Summary

The headband was collected by the ethnographer George Horne in 1921 from Mungerainie Bore, a small settlement east of Lake Eyre in South Australia. This remote area is home to the Wangkanguru people who made these headbands or charpoo. According to Horne, the headband was used in a welcoming ceremony known as the mindiri that is performed by a large group of men near Mungerainie. As was customary, whenever one group of men travelled to another's country, their visit had to be sanctioned through a special ceremony conducted by both the hosts and visitors. In this way, any outstanding conflicts that existed between the groups could be absolved ritually while the visitors remained on foreign soil.

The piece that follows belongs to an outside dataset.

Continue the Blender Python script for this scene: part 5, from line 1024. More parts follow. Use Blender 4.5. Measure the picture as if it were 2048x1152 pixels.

Moreover, the welcoming ceremony gave the visitors the authority to use local water and food supplies during their stay. These ceremonies often involved the re-telling of dreaming stories through the use of body decorations and dance movements. The welcoming ceremony in which the headband was used concerned an emu ancestor, muramura warugati, and described his travels across Wangkanguru country. By wearing the headdresses and performing the ceremony, the Wangkanguru men could not only demonstrate that they were the ritual owners of the emu story, but the owners of the land from which the story emanated. Thus, the visitors would be obliged to accept the authority of the Wangkanguru men in welcoming them into their country.

Physical Description

A head ornament made from human hair string overwound with fibre string coated in red ochre. The three tassels suspended from the string are made of rabbit tails.

Significance

The use of rabbit tails to adorn this headband is evidence of the penetration of this introducted animal into the arid regions of the continent by the turn of the twentieth century.